Nor was the government's reliance on old mailing lists seized from child pornographers a violation of due process. Even though the government did not know how Swanger's name came to be on a child pornographer's mailing list, the presence of Swanger's name on such a list gave the government a good faith basis for sending out the initial mailing to Swanger. Swanger responded quickly to the bait, and he persisted in a correspondence that finally led to his ordering and receiving illicit materials.

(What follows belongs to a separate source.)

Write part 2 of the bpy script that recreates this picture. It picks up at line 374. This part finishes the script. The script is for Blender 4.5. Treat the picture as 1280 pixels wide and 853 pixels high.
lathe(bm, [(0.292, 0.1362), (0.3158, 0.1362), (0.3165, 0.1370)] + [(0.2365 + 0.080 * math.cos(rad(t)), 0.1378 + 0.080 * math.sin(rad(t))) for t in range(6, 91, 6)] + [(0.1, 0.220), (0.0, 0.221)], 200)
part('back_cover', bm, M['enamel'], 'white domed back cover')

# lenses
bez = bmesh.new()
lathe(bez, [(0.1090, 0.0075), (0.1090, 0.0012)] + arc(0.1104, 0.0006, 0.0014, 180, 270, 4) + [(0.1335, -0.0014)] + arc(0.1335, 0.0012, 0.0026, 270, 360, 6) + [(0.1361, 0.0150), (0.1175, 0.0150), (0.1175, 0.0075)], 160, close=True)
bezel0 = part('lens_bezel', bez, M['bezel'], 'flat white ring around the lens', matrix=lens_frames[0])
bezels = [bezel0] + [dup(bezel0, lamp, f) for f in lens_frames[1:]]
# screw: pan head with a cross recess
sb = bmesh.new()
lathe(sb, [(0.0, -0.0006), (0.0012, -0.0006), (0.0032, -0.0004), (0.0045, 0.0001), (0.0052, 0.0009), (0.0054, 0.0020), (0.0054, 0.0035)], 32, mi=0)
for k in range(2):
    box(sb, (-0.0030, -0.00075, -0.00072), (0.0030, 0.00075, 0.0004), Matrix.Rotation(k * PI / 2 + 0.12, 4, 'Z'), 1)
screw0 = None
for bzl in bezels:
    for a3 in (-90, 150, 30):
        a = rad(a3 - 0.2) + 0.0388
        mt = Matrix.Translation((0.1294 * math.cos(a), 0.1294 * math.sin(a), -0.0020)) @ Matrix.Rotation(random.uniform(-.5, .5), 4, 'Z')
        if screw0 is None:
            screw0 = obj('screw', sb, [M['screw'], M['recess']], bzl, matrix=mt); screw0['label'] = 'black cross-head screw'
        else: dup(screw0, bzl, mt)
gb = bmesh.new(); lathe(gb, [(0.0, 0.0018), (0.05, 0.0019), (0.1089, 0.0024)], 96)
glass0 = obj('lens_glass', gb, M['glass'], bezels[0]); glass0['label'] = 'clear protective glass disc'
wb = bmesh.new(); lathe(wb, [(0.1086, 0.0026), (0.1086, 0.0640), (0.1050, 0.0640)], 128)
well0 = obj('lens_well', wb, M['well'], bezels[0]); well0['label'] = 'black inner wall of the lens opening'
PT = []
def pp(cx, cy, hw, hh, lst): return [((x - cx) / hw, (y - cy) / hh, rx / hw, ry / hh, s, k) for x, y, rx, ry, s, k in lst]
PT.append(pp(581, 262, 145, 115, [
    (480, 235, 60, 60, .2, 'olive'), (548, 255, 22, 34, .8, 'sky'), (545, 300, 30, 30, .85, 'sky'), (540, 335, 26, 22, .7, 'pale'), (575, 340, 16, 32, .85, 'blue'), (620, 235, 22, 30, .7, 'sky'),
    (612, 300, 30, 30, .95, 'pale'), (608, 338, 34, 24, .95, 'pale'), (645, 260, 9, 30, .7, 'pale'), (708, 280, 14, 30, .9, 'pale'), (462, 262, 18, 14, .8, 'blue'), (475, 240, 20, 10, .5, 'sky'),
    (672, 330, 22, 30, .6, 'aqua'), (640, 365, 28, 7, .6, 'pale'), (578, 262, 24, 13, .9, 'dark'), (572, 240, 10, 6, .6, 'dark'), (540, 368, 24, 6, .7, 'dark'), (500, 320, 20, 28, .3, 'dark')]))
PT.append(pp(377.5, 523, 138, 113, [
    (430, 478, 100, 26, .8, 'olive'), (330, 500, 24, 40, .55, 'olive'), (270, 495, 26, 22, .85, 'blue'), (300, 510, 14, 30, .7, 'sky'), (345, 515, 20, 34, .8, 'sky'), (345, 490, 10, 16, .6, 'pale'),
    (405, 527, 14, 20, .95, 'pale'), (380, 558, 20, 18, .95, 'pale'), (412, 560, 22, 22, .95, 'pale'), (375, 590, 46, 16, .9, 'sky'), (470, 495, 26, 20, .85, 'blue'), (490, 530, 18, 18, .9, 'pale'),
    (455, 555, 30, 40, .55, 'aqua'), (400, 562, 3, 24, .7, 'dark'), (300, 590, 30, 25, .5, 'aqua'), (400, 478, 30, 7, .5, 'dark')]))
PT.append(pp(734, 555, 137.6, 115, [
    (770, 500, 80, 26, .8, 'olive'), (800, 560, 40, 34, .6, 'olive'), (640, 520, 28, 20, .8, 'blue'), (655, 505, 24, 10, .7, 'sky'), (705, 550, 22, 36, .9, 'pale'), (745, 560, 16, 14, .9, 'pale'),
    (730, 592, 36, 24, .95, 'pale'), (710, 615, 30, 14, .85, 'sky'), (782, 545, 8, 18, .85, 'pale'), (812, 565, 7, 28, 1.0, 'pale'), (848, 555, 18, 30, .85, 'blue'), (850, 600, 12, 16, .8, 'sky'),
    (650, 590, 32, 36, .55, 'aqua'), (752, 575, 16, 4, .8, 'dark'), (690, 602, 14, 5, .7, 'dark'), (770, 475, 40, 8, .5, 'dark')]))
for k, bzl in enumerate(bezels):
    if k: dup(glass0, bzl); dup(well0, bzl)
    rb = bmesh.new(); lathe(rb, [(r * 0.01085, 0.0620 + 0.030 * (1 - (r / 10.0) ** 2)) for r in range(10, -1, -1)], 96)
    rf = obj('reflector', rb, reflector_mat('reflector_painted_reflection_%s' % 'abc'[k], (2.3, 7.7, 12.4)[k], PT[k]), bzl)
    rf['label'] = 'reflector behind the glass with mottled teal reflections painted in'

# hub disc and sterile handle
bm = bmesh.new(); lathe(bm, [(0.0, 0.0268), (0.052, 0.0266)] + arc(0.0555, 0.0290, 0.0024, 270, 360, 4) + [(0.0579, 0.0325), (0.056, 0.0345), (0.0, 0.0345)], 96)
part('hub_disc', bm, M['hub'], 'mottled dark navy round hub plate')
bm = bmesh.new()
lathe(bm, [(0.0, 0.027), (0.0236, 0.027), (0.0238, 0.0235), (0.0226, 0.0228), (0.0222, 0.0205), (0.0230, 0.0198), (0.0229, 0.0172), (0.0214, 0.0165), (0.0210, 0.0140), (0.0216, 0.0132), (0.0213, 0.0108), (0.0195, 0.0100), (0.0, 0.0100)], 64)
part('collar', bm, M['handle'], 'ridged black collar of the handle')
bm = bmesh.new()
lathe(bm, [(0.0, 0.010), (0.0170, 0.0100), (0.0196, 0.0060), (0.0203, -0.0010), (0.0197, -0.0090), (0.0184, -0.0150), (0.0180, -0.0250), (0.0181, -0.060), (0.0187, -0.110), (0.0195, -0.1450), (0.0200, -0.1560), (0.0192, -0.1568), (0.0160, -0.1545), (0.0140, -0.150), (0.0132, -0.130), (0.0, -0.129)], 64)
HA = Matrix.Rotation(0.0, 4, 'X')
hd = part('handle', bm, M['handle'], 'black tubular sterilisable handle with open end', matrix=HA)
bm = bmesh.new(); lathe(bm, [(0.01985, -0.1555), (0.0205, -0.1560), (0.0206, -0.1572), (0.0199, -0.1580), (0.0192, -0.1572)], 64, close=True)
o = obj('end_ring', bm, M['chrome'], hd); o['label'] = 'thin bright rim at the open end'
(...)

Swanger contends that he tried to back out before the government mailed him the materials he ordered. Swanger argues that when he asked, "Will the order be forthcoming or a refund," the government should have responded by sending Swanger a refund. But it is clear that Swanger's request for either the materials or his money back was an attempt to get what he ordered by putting on pressure. Perhaps Swanger had begun to believe he was being cheated out of his money. In any event, Swanger did not simply demand his money back. The government, given two alternatives, chose the first one and sent Swanger what he ordered. Such conduct simply is not outrageous. This case is clearly distinguishable from such cases as Greene v. United States, 454 F.2d 783 (9th Cir. 1971), where the government encouraged bootleggers to go back into business and acted as the only customer for two-and-a-half years.

Finally, although Swanger argues that his sentence of two years was excessive, he presents no evidence to justify overturning the sentence, which was well within the statutory maximum. See United States v. Legrano, 659 F.2d 17 (4th Cir. 1981). The sentence was proper, and we have no reason to reverse.